## What the task asks
Give back, word for word, only the lines from the opening of the records through the one with "PI = math.pi". Pictures stay out.

....................

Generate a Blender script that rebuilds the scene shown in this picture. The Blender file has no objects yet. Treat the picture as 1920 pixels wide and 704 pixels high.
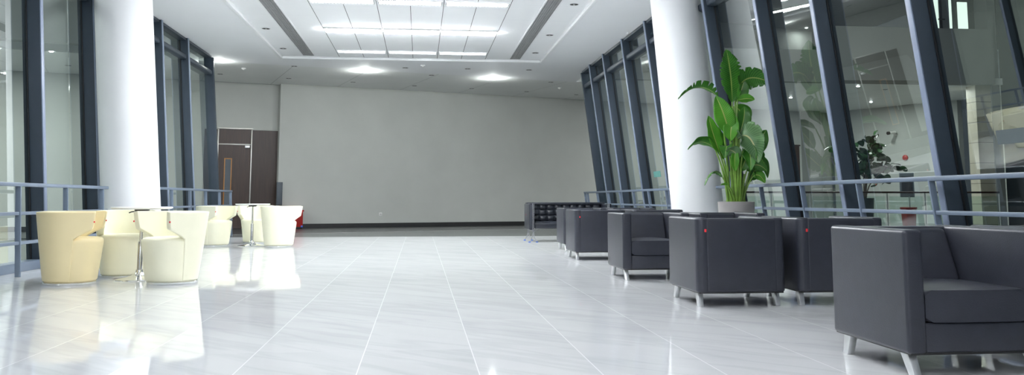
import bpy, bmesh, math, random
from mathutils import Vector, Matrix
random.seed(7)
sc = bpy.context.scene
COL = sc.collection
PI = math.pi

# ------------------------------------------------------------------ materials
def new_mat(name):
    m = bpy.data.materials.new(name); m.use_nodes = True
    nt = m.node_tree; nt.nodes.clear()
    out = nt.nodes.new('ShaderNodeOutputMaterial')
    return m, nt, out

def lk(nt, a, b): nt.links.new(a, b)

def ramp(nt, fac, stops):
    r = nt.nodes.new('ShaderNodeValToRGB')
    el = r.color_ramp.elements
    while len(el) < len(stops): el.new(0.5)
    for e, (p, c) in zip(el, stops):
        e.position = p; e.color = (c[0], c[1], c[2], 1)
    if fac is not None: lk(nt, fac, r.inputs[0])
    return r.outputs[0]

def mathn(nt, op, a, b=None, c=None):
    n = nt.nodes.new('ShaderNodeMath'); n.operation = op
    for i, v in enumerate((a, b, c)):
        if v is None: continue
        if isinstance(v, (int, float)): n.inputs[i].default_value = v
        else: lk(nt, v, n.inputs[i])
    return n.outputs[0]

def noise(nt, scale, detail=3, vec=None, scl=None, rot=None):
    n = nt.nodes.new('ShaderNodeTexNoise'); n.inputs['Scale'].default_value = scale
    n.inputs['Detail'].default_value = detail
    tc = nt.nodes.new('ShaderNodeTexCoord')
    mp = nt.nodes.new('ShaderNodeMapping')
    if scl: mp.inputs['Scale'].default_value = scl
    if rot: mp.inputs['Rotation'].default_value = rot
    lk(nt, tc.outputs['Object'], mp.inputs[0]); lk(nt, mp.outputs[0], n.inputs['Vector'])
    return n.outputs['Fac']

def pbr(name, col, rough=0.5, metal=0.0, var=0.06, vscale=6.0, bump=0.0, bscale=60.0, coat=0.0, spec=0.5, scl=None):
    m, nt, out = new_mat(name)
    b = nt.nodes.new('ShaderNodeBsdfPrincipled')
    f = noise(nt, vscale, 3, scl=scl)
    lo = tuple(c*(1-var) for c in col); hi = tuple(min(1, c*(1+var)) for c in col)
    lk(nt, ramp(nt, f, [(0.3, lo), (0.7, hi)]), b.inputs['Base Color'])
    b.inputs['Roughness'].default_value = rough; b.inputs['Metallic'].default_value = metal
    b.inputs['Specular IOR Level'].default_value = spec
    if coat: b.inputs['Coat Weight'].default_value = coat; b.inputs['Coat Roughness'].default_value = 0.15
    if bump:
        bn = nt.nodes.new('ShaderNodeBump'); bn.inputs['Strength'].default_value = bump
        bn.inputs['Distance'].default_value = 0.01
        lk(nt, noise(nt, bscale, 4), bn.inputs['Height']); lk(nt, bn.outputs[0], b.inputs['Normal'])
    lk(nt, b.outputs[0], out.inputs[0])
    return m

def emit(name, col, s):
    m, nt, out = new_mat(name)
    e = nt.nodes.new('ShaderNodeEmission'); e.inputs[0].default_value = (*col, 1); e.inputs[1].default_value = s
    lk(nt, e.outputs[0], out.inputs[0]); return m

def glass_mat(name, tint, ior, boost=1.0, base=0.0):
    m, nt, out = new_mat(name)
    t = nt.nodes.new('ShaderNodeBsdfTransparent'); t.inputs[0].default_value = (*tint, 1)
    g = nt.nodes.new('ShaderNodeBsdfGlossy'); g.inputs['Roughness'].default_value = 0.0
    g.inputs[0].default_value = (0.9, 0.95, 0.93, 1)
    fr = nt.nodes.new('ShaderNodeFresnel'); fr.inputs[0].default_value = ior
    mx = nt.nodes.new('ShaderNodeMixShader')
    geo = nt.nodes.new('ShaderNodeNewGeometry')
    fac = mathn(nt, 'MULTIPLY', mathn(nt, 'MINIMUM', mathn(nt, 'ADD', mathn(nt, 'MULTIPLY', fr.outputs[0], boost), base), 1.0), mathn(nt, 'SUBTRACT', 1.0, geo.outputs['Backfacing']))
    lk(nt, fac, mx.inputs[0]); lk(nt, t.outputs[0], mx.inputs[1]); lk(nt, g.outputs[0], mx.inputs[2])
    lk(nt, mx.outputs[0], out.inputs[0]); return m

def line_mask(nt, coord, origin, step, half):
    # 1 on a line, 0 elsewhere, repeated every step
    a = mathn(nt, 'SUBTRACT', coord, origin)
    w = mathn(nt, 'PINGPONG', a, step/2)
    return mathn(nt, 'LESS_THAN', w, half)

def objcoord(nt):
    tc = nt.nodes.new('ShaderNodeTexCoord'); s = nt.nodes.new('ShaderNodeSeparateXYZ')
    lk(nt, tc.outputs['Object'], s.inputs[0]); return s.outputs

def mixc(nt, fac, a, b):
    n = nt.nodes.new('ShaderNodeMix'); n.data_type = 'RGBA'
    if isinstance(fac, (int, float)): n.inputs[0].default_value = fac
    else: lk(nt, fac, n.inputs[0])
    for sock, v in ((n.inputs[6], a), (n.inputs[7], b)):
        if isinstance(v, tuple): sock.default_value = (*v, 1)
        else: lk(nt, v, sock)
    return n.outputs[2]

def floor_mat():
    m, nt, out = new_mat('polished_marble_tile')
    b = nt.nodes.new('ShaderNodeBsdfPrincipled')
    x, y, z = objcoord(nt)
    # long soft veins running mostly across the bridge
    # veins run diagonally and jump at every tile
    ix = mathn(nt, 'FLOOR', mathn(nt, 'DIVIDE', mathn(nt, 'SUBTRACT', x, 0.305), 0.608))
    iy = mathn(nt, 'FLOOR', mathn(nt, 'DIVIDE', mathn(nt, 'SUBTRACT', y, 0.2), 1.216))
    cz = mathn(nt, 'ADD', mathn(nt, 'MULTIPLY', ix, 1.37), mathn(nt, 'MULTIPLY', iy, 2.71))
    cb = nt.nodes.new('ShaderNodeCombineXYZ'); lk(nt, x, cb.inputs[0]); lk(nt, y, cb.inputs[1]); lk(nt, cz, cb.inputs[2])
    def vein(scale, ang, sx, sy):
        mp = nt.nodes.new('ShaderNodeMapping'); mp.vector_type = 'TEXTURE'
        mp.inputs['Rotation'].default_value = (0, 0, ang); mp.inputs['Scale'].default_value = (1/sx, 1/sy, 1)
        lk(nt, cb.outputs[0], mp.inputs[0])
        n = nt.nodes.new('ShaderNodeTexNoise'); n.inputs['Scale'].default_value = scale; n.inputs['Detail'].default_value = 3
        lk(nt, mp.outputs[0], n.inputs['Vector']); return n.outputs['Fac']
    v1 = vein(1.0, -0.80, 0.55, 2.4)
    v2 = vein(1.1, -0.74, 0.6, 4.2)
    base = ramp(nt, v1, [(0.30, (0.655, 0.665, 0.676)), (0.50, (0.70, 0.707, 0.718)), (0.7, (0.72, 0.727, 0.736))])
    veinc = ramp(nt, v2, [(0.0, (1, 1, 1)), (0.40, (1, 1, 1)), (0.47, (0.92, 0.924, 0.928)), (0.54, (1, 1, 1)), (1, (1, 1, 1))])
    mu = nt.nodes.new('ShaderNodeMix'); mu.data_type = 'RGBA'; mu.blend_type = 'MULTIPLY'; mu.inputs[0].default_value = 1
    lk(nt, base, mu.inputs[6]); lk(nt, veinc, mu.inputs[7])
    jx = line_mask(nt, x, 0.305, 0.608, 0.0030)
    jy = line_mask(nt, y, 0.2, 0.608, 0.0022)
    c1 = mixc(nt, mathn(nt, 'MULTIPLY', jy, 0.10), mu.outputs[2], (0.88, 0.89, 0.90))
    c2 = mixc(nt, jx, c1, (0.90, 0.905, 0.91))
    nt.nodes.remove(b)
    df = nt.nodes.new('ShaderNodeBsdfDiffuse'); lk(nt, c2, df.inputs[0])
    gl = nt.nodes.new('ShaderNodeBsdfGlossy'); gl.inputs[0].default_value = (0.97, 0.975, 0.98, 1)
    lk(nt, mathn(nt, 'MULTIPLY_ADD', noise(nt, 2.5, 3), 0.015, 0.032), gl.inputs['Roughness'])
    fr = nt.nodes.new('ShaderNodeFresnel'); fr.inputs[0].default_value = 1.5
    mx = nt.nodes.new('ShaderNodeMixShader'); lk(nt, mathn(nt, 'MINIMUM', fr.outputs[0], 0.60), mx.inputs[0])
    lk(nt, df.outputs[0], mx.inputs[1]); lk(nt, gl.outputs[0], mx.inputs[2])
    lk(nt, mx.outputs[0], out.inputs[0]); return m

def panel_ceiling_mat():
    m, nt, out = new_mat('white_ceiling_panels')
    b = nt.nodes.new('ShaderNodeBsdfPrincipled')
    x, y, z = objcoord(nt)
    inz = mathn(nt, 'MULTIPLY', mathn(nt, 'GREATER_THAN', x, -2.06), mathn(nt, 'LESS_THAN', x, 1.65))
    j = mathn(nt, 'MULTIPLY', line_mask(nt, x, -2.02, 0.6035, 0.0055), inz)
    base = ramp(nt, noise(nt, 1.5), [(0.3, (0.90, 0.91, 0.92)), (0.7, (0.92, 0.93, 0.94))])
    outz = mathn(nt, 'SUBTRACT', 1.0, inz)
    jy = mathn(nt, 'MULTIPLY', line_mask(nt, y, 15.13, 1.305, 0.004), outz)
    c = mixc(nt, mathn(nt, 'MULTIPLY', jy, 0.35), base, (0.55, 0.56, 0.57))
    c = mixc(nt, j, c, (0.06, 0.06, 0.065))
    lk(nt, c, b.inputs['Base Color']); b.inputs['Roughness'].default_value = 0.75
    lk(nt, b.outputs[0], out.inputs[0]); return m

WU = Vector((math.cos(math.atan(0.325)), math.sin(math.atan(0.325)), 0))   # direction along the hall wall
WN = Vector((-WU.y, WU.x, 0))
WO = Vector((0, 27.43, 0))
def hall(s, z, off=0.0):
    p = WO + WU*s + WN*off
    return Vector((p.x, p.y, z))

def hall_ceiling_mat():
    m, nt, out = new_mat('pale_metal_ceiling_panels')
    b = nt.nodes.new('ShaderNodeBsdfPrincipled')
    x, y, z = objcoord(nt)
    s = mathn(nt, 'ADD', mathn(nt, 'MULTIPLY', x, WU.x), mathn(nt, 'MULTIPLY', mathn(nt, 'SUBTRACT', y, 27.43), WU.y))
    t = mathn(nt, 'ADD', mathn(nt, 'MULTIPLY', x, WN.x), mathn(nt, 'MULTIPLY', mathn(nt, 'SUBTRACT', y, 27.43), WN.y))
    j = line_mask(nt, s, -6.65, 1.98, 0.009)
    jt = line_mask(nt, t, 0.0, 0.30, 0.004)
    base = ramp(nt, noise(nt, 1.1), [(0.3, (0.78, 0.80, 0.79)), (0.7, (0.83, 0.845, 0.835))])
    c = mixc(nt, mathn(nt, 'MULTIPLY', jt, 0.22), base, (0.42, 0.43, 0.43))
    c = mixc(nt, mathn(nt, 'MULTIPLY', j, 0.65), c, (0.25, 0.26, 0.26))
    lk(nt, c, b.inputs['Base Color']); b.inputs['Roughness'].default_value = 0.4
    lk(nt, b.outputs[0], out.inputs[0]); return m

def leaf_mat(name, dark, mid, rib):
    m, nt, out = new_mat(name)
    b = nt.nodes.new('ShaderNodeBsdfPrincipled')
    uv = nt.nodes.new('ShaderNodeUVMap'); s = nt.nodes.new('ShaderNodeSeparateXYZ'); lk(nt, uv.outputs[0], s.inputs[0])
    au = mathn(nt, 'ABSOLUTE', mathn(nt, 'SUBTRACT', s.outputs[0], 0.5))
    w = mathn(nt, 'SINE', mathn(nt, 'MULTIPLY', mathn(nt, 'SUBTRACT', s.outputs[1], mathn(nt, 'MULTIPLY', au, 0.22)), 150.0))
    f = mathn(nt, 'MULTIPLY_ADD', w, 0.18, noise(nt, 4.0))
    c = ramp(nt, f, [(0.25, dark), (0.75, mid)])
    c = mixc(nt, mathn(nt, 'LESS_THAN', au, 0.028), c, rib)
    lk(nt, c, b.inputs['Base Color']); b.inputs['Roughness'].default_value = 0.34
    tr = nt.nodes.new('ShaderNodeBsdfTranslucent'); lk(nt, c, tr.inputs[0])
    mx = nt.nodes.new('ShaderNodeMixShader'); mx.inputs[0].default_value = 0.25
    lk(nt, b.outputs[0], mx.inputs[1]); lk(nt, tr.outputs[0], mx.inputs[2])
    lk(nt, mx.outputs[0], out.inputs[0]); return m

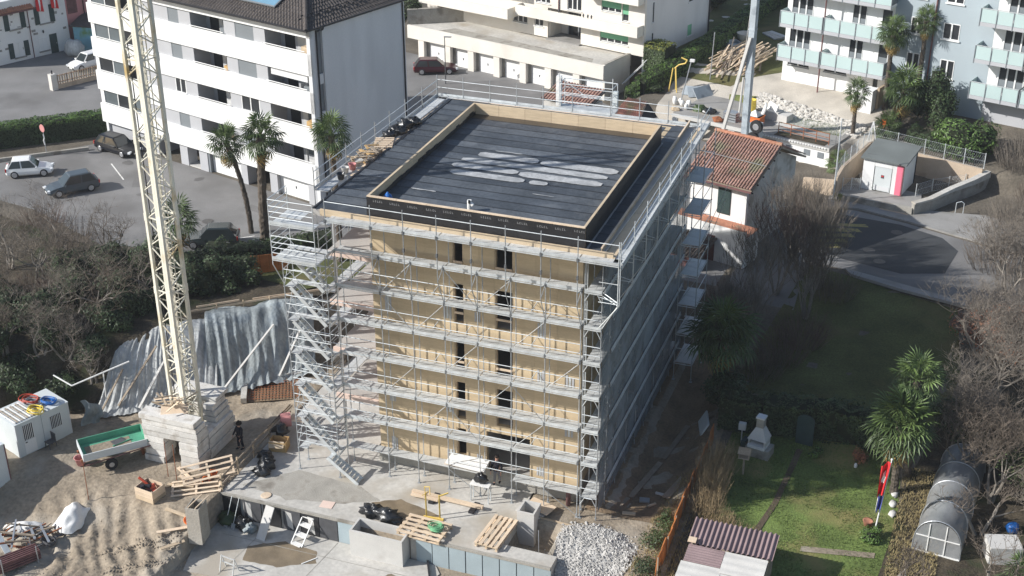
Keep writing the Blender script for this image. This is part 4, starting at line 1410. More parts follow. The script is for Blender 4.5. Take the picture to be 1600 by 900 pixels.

....................

## In response
Generate a Blender script that rebuilds the scene shown in this picture. The Blender file has no objects yet. Treat the picture as 1920 pixels wide and 704 pixels high.
import bpy, bmesh, math, random
from mathutils import Vector, Matrix
random.seed(7)
sc = bpy.context.scene
COL = sc.collection
PI = math.pi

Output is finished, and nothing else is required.